The high potential of the G200 chip could not be untapped on 65nm tech process. Being a highly complex with its 1.4 billion transistors, the G200 just could not work at high frequencies. The frequency of the shader domain of the flagship GeForce GTX 280 was limited to 1.3GHz whereas the GeForce GTX 260 had to be clocked at 1242MHz only. For comparison, the shader domain of the original GeForce 8800 GTS (with a 90nm G80 core) used to be clocked at about the same frequency! And most unpleasantly, the new GPU was not always superior to the simpler RV770 chip from ATI.

That’s why the G200 needed to transition to newer and thinner tech process if it was to be competitive. This transition could increase the chip’s frequency potential while keeping its power consumption and heat dissipation within acceptable limits.

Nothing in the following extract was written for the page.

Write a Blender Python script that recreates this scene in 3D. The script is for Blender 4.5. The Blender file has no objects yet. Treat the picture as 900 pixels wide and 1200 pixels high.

And this could also pave the way for Nvidia’s counterpart of ATI’s Radeon HD 4870 X2. Creating a dual-GPU card with two 65nm G200 chips would result in an unacceptably hot and uneconomical product.

People at Nvidia realized all that better than anyone else. Losing one’s share of the discrete GPU market is easy but winning it back is a daunting task. As the result of Nvidia’s effort, the 55nm version of the G200 was created. It is also known under the codenames of G200b, GT200b, GT206 and some others. We will call it G200b. There is nothing new about the architecture of this chip. Like the G200, it incorporates 240 unified shader processors, 80 texture-mapping units and 32 raster back-ends. The only difference is that the G200b is manufactured on 55nm tech process. It is thus supposed to be cooler and more economical. Or, if its power consumption and heat dissipation are as high as those of the 65nm G200, the G200b should be faster.

The GeForce GTX 260 graphics card still uses cut-down chips with 216 ALUs, 72 TMUs and 28 raster back-ends. The G200 remains just as complex as before even in the 55nm version, so its manufacturing cost is quite high. Therefore, we guess that some cores installed on the GeForce GTX 260 Core 216 card either didn’t pass the frequency check or have defective subunits, which prevents Nvidia from using them for the GeForce GTX 285 and 295.

EVGA, one of Nvidia’s closest partners, was the first company to introduce graphics cards based on the new version of the G200 GPU. This privilege is a kind of a reward for loyalty: EVGA produces graphics cards based on Nvidia’s GPUs only. Other manufacturers are sure to follow the suit soon, too. But thanks to EVGA we’ve got the opportunity to check out the G200b right now using the EVGA GeForce GTX 260 Core 216 Superclocked card.